Michael, every day I read my Bible, and in the Bible, God himself, through the words that he inspired, speaks to me — and I speak back to him. This is a real conversation. I don’t hear voices; I read his inspired word addressed to his people, to me. I hear the voice of God in his precious word, and it is sweeter than honey. That’s what the Bible calls fellowship with God. And every day, as we enjoy this fellowship, he shows me glimpses of his greatness and his beauty and his worth: the very things that I was made for. I was made to see and enjoy God in his greatness, his beauty, his worth.

And you know this is true, Michael — you know this. You were made to see and enjoy greatness and beauty and worth and love. Everybody was. God is the sum of all greatness, and all beauty, and all value and worth, and all love. And he lets us enjoy him through his word, and through his world, which also reveals his beauty and greatness. And when I face the ugliness and the sin and the suffering and the disasters of the world, he reminds me of spectacular promises that I will one day be with him — free from all pain, all sin, all depression, all discouragement, all anxieties — in a brand new, magnificent body.

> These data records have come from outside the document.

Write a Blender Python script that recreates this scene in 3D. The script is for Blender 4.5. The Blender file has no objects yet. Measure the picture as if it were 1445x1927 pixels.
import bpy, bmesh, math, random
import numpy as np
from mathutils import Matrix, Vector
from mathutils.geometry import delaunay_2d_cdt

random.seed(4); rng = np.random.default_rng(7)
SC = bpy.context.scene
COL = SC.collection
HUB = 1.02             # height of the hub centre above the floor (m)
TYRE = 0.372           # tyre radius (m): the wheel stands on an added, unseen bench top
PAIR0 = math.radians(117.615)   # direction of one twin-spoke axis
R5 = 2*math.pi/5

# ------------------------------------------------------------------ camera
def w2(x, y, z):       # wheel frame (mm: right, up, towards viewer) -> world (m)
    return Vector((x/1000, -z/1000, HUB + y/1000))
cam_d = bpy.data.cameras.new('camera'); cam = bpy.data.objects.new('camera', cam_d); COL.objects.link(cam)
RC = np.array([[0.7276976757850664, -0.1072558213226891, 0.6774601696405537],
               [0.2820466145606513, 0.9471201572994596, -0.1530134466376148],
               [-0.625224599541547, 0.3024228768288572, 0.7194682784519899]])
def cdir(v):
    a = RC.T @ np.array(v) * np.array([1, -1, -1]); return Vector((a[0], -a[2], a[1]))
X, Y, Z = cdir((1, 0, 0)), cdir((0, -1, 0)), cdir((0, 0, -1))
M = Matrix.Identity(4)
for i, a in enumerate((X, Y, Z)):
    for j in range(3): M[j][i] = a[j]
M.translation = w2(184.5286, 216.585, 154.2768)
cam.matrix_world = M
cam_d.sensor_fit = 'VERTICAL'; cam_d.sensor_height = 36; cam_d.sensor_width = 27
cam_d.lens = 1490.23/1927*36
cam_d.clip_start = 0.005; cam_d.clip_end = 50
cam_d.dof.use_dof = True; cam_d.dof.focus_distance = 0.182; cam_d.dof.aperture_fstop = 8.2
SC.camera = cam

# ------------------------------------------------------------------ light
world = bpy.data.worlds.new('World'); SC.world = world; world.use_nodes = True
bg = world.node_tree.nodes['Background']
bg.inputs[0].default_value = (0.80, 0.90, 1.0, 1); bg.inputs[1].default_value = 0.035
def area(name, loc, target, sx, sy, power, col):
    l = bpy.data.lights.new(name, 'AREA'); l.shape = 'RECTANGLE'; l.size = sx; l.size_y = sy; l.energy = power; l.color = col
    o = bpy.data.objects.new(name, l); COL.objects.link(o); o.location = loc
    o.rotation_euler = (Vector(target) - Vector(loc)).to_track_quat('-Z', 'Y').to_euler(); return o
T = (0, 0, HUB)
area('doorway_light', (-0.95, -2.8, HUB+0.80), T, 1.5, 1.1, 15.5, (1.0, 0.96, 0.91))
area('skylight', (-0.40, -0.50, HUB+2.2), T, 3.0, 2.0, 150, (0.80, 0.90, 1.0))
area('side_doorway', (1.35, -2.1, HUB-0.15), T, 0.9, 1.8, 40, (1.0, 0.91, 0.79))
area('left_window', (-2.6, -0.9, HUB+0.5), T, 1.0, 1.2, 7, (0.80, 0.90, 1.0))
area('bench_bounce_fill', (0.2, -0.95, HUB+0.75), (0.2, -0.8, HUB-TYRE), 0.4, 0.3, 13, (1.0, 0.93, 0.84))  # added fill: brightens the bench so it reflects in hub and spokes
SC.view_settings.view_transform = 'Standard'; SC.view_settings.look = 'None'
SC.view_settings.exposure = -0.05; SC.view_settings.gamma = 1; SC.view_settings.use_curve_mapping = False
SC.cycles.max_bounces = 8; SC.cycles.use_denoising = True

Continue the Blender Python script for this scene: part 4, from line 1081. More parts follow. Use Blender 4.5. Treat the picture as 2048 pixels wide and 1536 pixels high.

And with that hope, which he renews every day in me through his word, he gives me strength to go out into the world and to try to be useful to people by doing good and pointing people to everlasting satisfaction in him (which is what I’m doing right now, I hope). And even though I’m not perfect, Michael — you know that pretty well — he helps me do that, and he forgives me for my failures, my shortcomings. And at the end of the day, my conscience is clean. Oh, the sweetness and joy of a clear conscience. My conscience is clean because there has been some measure of obedience. And because of his precious, precious forgiveness through Jesus, I can lay my head down at night on a pillow with peace and joy.

You know that’s what I want for you, Michael. That’s why I’m writing this letter, and I’m happy to talk anytime you want to take it further.